En 1927 el primer ministro japonés Giichi Tanaka, uno de los arquitectos de la agresión japonesa contra China, había anunciado que el Extremo Oriente ruso y Mongolia debían ser conquistados por Japón. En 1935, tras el pacto anti-Komintern, las relaciones soviético-japonesas se deterioraron bruscamente y en julio de 1937 Stalin desplegó un ejército de 30.000 hombres en Mongolia, donde se dio inicio a una purga en la que se detuvo o fusiló a varias decenas de miles de militares, funcionarios del gobierno y del partido mongol.
Con la guerrera llena de condecoraciones, la mitad derecha órdenes de guerra soviéticas, la izquierda mongolas, los veteranos mongoles consideran algo natural la subordinación que sus tropas tenían respecto al mando soviético.
"En aquellos tiempos Mongolia era muy joven y necesitábamos expertos, por eso nuestros oficiales tenían a su lado a consejeros soviéticos, pero esa subordinación era necesaria para nuestra cooperación", dice el Coronel Yadmaa.
Para Mongolia, explica el historiador Batbayar, "el interés nacional por defender su territorio y soberanía, coincidía ampliamente con el interés geoestratégico de la URSS por preservar sus fronteras en Siberia y el Extremo Oriente".
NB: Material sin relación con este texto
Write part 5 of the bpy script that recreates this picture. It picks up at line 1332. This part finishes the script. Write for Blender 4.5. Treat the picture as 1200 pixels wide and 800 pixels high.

Con todos los problemas que el estalinismo y los tiempos determinaban, esa comunidad de intereses con la URSS continuó muchos años e hizo posible la existencia de un estado mongol independiente y soberano. Desde los años veinte del pasado siglo, la Rusia soviética fue para Mongolia a la vez la madre que hizo posible el nacimiento del estado moderno y el patrón brutal que la maltrató innecesariamente. Esa circunstancia "nacional" explica que la relación con Rusia haya sobrevivido al comunismo.